Gilstrap-Portley told officials he was a Hurricane Harvey refugee and claimed to be homeless at the time.

“I’m Rashun Richardson, the Harvey refugee from South Houston High. I called yesterday,” he lied, standing at the registration desk at what would become his new high school. The school district in such situations was known to temporarily waive requirements for identification and other typical registration paperwork in such situations.

“He fooled us. He did,” said Hillcrest High principal Christopher Bayer. “It’s painful to even say that because it hurts in both ways.”

While attending Hillcrest High, Gilstrap-Portley — then 25 — posed as a 17-year-old student and successfully pursued a second shot at glory as a high school basketball star. The name he made for himself on the court would eventually be his undoing, as previous coaches took notice of the young man’s second tour through high school athletics.

After high school (the first time), Gistrap-Portley found himself struggling to advance in his basketball career, being widely regarded as a naturally talented player with a limited game who was difficult to coach. A stubborn nature and poor attitude had frustrated his initial legitimate efforts to succeed in the sport.

Gistrap-Portley found his stride and despite playing for an underdog team managed to stand out, frequently dialing back his performance to avoid attracting extra attention. That attention did come, however, and the emerging star found himself surrounded by 10 police officers in the middle of the night who took him to jail under the charge of tampering with government documents.

Ben Crump, a noted civil rights attorney known for representing high-profile families like those of Trayvon Martin and Michael Brown, is now representing Gilstrap-Portley.

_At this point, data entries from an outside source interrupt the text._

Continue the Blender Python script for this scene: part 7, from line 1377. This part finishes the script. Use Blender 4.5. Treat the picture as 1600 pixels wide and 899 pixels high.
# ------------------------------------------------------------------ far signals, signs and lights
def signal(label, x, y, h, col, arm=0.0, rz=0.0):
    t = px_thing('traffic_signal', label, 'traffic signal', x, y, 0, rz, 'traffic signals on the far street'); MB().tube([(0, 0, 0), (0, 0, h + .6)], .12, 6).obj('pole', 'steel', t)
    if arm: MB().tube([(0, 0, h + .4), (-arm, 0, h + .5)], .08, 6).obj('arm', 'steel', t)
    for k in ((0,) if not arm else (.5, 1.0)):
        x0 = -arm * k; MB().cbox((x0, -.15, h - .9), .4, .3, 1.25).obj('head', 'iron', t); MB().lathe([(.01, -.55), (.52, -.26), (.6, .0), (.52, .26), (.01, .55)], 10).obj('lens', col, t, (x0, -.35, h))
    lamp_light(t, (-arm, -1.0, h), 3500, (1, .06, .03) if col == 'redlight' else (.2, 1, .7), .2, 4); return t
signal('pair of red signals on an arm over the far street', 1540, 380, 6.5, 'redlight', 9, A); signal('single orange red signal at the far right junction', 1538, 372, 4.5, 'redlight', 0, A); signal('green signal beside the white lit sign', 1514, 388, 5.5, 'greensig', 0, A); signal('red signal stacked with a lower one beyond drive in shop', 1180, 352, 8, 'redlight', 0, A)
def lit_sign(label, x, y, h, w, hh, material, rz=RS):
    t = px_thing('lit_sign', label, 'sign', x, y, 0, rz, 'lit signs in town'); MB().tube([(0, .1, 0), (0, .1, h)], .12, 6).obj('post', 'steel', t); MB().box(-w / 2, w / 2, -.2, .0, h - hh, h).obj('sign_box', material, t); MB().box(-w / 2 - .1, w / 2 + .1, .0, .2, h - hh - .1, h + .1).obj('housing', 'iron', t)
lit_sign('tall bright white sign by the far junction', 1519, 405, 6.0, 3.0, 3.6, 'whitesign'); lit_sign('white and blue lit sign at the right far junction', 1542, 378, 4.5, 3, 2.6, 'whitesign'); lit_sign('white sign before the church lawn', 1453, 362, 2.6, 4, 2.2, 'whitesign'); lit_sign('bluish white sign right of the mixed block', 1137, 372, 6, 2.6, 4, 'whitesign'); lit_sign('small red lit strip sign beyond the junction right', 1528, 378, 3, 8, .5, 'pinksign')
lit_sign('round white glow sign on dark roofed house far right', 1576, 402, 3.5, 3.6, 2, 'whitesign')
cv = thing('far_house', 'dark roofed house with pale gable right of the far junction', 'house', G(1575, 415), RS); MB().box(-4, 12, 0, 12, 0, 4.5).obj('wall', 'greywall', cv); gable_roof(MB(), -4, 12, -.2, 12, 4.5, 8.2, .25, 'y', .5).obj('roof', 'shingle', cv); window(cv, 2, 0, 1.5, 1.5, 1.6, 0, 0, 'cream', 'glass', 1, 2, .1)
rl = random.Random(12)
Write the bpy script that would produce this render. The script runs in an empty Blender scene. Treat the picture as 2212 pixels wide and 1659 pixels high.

“This was a basketball team that took all walk-ons,” Crump said. “To have [Sidney] show up was like having Michael Jordan or LeBron James show up at your high school. They were excited about the possibility of city championships, and they chose to not dot any i’s or cross any t’s.”

In addition to the document tampering charges, Gistrap-Portley is also facing scrutiny in light of his relationship with a female student during his time back in high school.